#### [Task prompt]
Reproduce the full listing below unchanged, apart from the pictures.

#### [Data lines]
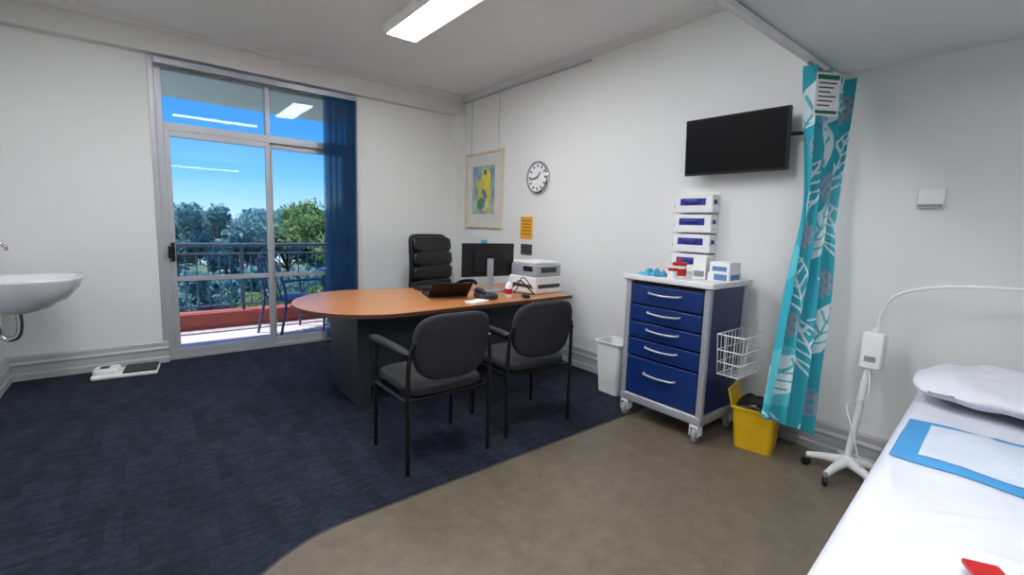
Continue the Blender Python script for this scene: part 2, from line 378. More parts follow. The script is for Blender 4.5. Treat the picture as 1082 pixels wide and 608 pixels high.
for i,(x,y,z,s) in enumerate([(1.0,36,.0,.95),(4.6,37,-.5,1),(8.5,38,-.2,1),(12,37,-.2,1),(-4,37,-.4,1),(3.5,33,-3.8,1),(-.5,31,-4.4,.9),(9,33,-4,1),(15,36,-1,1),(19,38,-2,1)]): tree(tm2,(x,y,z),s,i*.9)
box('ground_outside',(-80,8,-9.5),(100,120,-9.2),mat('grass',(80,100,60),.9,var=.2,scale=.5))

# ------------------------------------------------------------------ ceiling lights
def troffer(loc,rz=0,L=1.2,W=.3,z=ZC):
    e=empty('ceiling_light',(loc[0],loc[1],z),rz)
    boxes('housing',[((-W/2,-L/2,-.07),(-W/2+.02,L/2,-.02)),((W/2-.02,-L/2,-.07),(W/2,L/2,-.02)),((-W/2+.02,-L/2,-.07),(W/2-.02,-L/2+.02,-.02)),((-W/2+.02,L/2-.02,-.07),(W/2-.02,L/2,-.02)),((-W/2,-L/2,-.0199),(W/2,L/2,0))],M_white,e)
    box('diffuser',(-W/2+.021,-L/2+.021,-.062),(W/2-.021,L/2-.021,-.022),M_tube,e)
troffer((1.75,3.15)); troffer((.0,3.15)); troffer((.9,.0),math.pi/2,z=ZL); troffer((1.0,1.5),math.pi/2)  # only the first is in view; more added unseen to brighten the room

# ------------------------------------------------------------------ desk
d=empty('office_desk',(0,0,0))
out=[(3.0,2.82),(3.0,3.8),(2.2,3.8)]
for k in range(0,25):
    a=math.pi/2+math.pi*k/24; out.append((1.35+.56*math.cos(a),3.4+.6*math.sin(a)))
prism('desk_top',out[::-1],.710,.740,None,d,bevel=.003,mats=[M_wood,M_woodedge])
box('gable_panel',(1.15,3.16,0),(1.19,3.77,.710),M_dgrey,d,bevel=.003)
box('modesty_panel',(1.19,3.20,.12),(2.94,3.225,.710),M_dgrey,d,bevel=.002)
box('leg_return',(1.191,3.16,0),(1.25,3.199,.710),M_dgrey,d,bevel=.003)
boxes('pedestal',[((2.50,3.24,.03),(2.94,3.74,.705))],M_dgrey,d,bevel=.003)
boxes('pedestal_drawers',[((2.52,3.741,.06+i*.21),(2.92,3.757,.25+i*.21)) for i in range(3)],M_grey,d,bevel=.003)
box('right_gable',(2.945,3.0,0),(2.975,3.77,.710),M_dgrey,d,bevel=.003)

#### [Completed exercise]
Continue the Blender Python script for this scene: part 2, from line 378. More parts follow. The script is for Blender 4.5. Treat the picture as 1082 pixels wide and 608 pixels high.
for i,(x,y,z,s) in enumerate([(1.0,36,.0,.95),(4.6,37,-.5,1),(8.5,38,-.2,1),(12,37,-.2,1),(-4,37,-.4,1),(3.5,33,-3.8,1),(-.5,31,-4.4,.9),(9,33,-4,1),(15,36,-1,1),(19,38,-2,1)]): tree(tm2,(x,y,z),s,i*.9)
box('ground_outside',(-80,8,-9.5),(100,120,-9.2),mat('grass',(80,100,60),.9,var=.2,scale=.5))

# ------------------------------------------------------------------ ceiling lights
def troffer(loc,rz=0,L=1.2,W=.3,z=ZC):
    e=empty('ceiling_light',(loc[0],loc[1],z),rz)
    boxes('housing',[((-W/2,-L/2,-.07),(-W/2+.02,L/2,-.02)),((W/2-.02,-L/2,-.07),(W/2,L/2,-.02)),((-W/2+.02,-L/2,-.07),(W/2-.02,-L/2+.02,-.02)),((-W/2+.02,L/2-.02,-.07),(W/2-.02,L/2,-.02)),((-W/2,-L/2,-.0199),(W/2,L/2,0))],M_white,e)
    box('diffuser',(-W/2+.021,-L/2+.021,-.062),(W/2-.021,L/2-.021,-.022),M_tube,e)
troffer((1.75,3.15)); troffer((.0,3.15)); troffer((.9,.0),math.pi/2,z=ZL); troffer((1.0,1.5),math.pi/2)  # only the first is in view; more added unseen to brighten the room

# ------------------------------------------------------------------ desk
d=empty('office_desk',(0,0,0))
out=[(3.0,2.82),(3.0,3.8),(2.2,3.8)]
for k in range(0,25):
    a=math.pi/2+math.pi*k/24; out.append((1.35+.56*math.cos(a),3.4+.6*math.sin(a)))
prism('desk_top',out[::-1],.710,.740,None,d,bevel=.003,mats=[M_wood,M_woodedge])
box('gable_panel',(1.15,3.16,0),(1.19,3.77,.710),M_dgrey,d,bevel=.003)
box('modesty_panel',(1.19,3.20,.12),(2.94,3.225,.710),M_dgrey,d,bevel=.002)
box('leg_return',(1.191,3.16,0),(1.25,3.199,.710),M_dgrey,d,bevel=.003)
boxes('pedestal',[((2.50,3.24,.03),(2.94,3.74,.705))],M_dgrey,d,bevel=.003)
boxes('pedestal_drawers',[((2.52,3.741,.06+i*.21),(2.92,3.757,.25+i*.21)) for i in range(3)],M_grey,d,bevel=.003)
box('right_gable',(2.945,3.0,0),(2.975,3.77,.710),M_dgrey,d,bevel=.003)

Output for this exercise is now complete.